On Friday night, Jack Kimball commented on Mark Lamoureux's earnestness. From "earnestness" I began to think of something along the lines of the American Heritage definition "showing deep sincerity or seriousness". This got me thinking about Pound's gloss on the Chinese ideogram for sincerity : "the sun´s lance coming to rest on the precise spot verbally." This led me back to thinking about Mark's work in which there is play but a play that is never its own end. There is always--it seems to me--something he is trying to get at, a truth dare I say but one which is fleeting {arrived at but then moved away from}. This description is not completely satisfying (certainly not finished) but it recreates a bit of my thinking about "earnestness" and Mark's work. {For the sake of accuracy I should say that I believe Jack Kimball's comment to and about Mark was in reference to his reading style not his poetry.}

Back to Saturday night: When Christina read "I hate having to say what's true" and then "would it still survive irony or pretention [?]" My mind leapt back to the question of "earnestness" and "sincerity" in post-post-language/post-post-post-Black Mt.?/X Generation NY School work.

Christina's poem with the passage "we got knocked down to yellow" {as in "ELEVATED: Significant risk of terrorist attacks} "and I don't look good in yellow" seemed to offer an important critique of the current mitilarized-consumerist ethos in the US. The passage quoted is, of course, ironic but the effect of the irony heightens the power of the critique instead of diffusing it. Much contemporary irony--in poetry & out--tends to function as meiosis or "lessening" {see Gerrit Lansing's essay in A February Sheaf on Tom Clark's Olson biography The Allegory of a Poet's Life}. Meaning & critique are often undercut or lessened by irony: the ironic use of pop culture, the ironic juxtaposition of the banal & pseudo-sublime, the ironic juxtaposition of outrageous & boring statements, etc. I don't want to criticize what I don't understand, so I'd like to let the observation stand: irony & sincerity work in Christina's poems; there is an accumulation of sense, say, in her poems. But I'd also encourage other bloggers & emailists to take on the question of the meiotic function of irony in contemporary poetry & the culture at large.
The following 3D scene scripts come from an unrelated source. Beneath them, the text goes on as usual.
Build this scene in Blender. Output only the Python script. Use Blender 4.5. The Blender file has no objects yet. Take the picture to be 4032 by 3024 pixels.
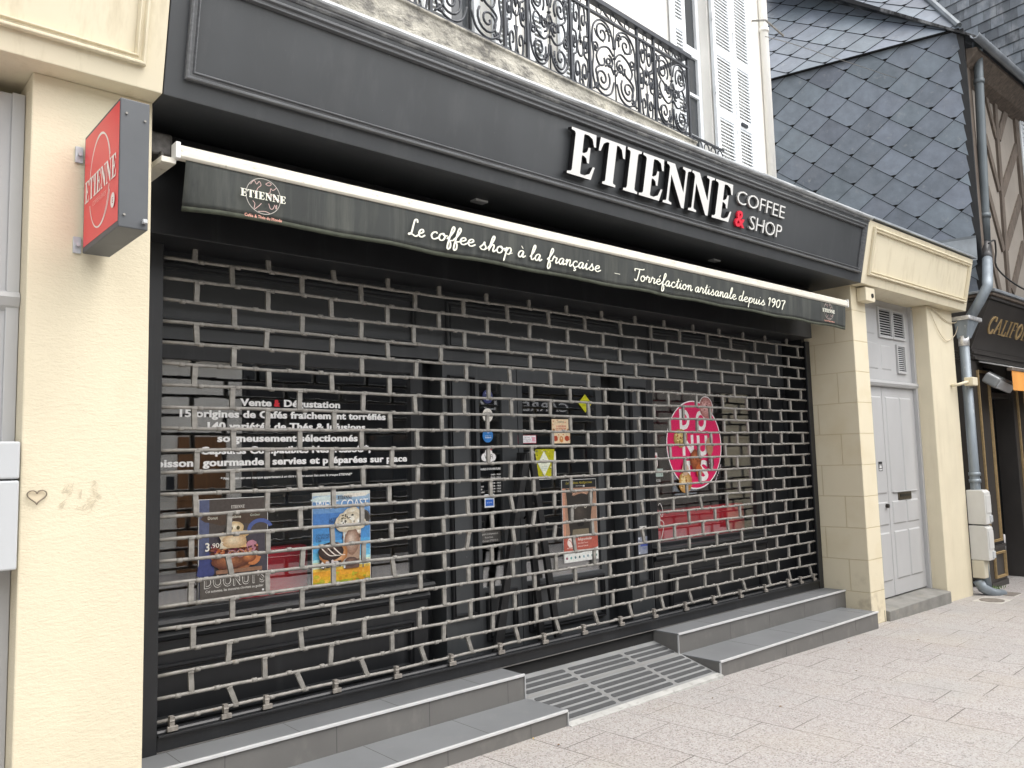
import bpy, bmesh, math, random
from mathutils import Vector, Matrix
random.seed(7)
SC = bpy.context.scene
COL = SC.collection
R = math.radians

# ------------------------------------------------------------------ camera
def make_camera():
    yaw, pit, rol = R(41.636), R(5.433), R(-1.525)
    f = Vector((math.sin(yaw)*math.cos(pit), math.cos(yaw)*math.cos(pit), math.sin(pit)))
    r0 = Vector((math.cos(yaw), -math.sin(yaw), 0)); u0 = r0.cross(f)
    r = math.cos(rol)*r0 + math.sin(rol)*u0
    u = -math.sin(rol)*r0 + math.cos(rol)*u0
    cd = bpy.data.cameras.new('camera'); co = bpy.data.objects.new('camera', cd); COL.objects.link(co)
    m = Matrix.Identity(4)
    for i in range(3):
        m[i][0], m[i][1], m[i][2] = r[i], u[i], -f[i]
    m[2][3] = 1.6
    co.matrix_world = m
    cd.sensor_fit = 'HORIZONTAL'; cd.sensor_width = 36; cd.lens = 36*3188.76/4032
    cd.clip_start = .05; cd.clip_end = 500
    SC.camera = co
make_camera()

# ------------------------------------------------------------------ light
SUN_EL, SUN_AZ = R(62), R(148)      # azimuth from +y towards +x
W = bpy.data.worlds.new('World'); SC.world = W; W.use_nodes = True
wn = W.node_tree.nodes; wl = W.node_tree.links
bg = wn['Background']; sky = wn.new('ShaderNodeTexSky'); sky.sky_type = 'NISHITA'
sky.sun_disc = False; sky.sun_elevation = SUN_EL; sky.sun_rotation = SUN_AZ
sky.air_density = 1.0; sky.dust_density = 4.0; sky.ozone_density = 1.0
hs = wn.new('ShaderNodeHueSaturation'); hs.inputs['Saturation'].default_value = .3
wl.new(sky.outputs[0], hs.inputs['Color']); wl.new(hs.outputs[0], bg.inputs[0])
bg.inputs[1].default_value = .15
sd = bpy.data.lights.new('sun', 'SUN'); sd.energy = 1.5; sd.angle = R(120); sd.color = (1, .965, .91)
so = bpy.data.objects.new('sun', sd); COL.objects.link(so)
dv = Vector((math.sin(SUN_AZ)*math.cos(SUN_EL), math.cos(SUN_AZ)*math.cos(SUN_EL), math.sin(SUN_EL)))
so.rotation_euler = dv.to_track_quat('Z', 'Y').to_euler()
vs = SC.view_settings; vs.view_transform = 'Standard'; vs.look = 'None'; vs.exposure = 1.2; vs.gamma = 1.0
SC.cycles.max_bounces = 10; SC.cycles.transparent_max_bounces = 16; SC.cycles.caustics_reflective = False
SC.cycles.use_denoising = True

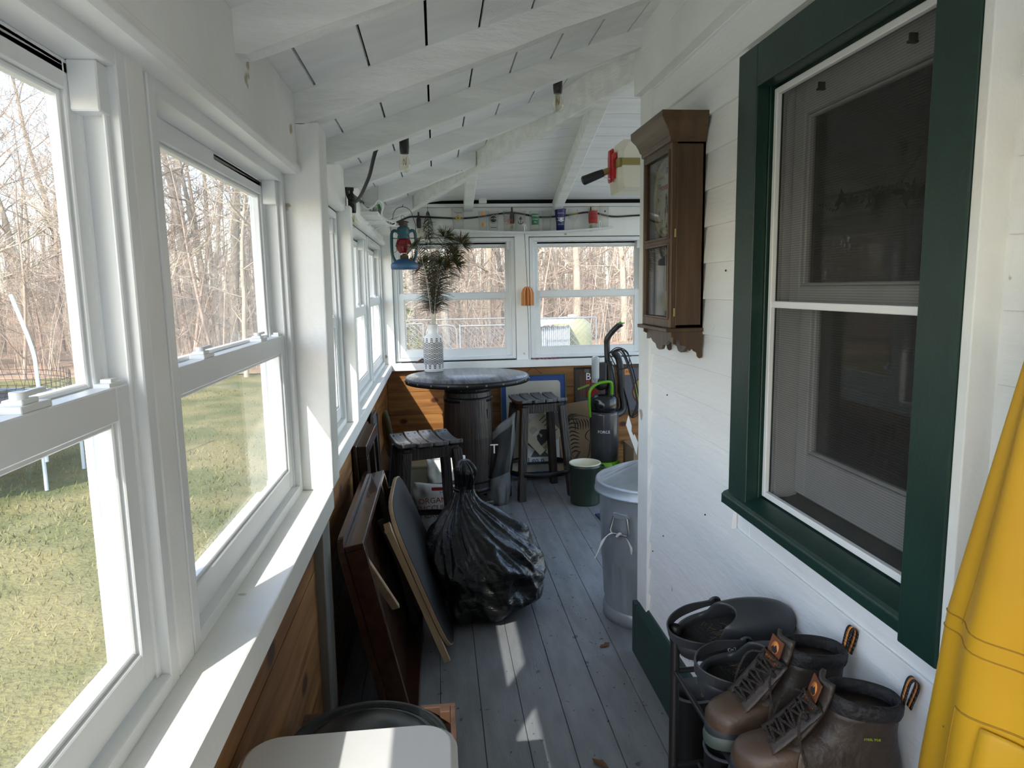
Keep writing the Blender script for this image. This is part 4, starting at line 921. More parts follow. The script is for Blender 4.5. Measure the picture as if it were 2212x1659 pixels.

I'll keep at it too.

"Batting third, playing thirdbase, number three...Mitch Highfill...Mitch Highfill": Late Sunday morning while waiting for the readings to begin, I met Mitch in the smoker's courtyard just outside the reading room at MIT. After a time the conversation turned to poets we were surprised to either enjoy or learn something from. After Chris Rizzo brought up learning a bit of prosody from Auden after being forced to read W.H.A. {a member of Derek Walcott's pantheon} while at B.U., Mitch talked about reading & enjoying Auden's plays. I plan to dig in sometime this summer.

In his reading the night before Blaise Cendrars--far from Auden--seemed to be Mitch's muse. "War is the perfect shovel" is a sentence that stood out & demanded noting in the li'l green book. I was also interested in hearing some "flarf" poetry. Mitch obliged. The "flarf" work seemed to be of a kind with his presumably non-flarf work. The poems seemed interested in exploring different combinations of the evocative, the odd, & the cliched & in exploring different combinations of syntactical units. One wordstream from a non-flarf poem went "verb; adj-noun-verb; adj-noun; interjection," etc. {Halfway through the reading I became interested in recording the parts of speech rather than the words.}

Phrasing (as opposed to--or as a midpoint between {?}--both "feet" & "lineation") has been bouncing around in my head since reading Gerrit's essay (also from A February Sheaf) about translations of Nerval's Les Chimeres. Duncan's translations succeed on the level of the phrase. I could go on here about what Gerrit says about this and what I've thought about this (and have tried to do with this while translating Lorca's "Suite de los Espejos") but I'll leave the work (Nerval's Les Chimeres, Duncan's translations, and Gerrit's essay) to speak for itself. Just think "phrases" while rereading.

Tracey McTague batted clean up in the first superset Saturday evening. I found it interesting to hear Tracey's work after Mitch's because Tracey's strings of syntax and logic seemed a bit longer than Mitch's. {Is this a place for a meiotic [or tapinotic] joke to lessen [or demean] the seriousness of the observation? Doesn't the blog form nearly oblige me to joke--or to be aware of not joking--here. As you can tell I'm not very funny.} Memorable were punchlines such as "bad timing is everything" & the inverted "lockdown for the grid." Even more memorable was the language poem for her canines--"Come" "Go" "Give me that stick" etc.--that compelled Tracey's dog to meet Dan Bouchard, the same Dan Bouchard whose email compelled me to get back to posting on the blog.

Saturday night part two will have to wait until later. My bus is leaving in fifteen minutes & the Gloucester High School is about ten minutes from where I catch the bus.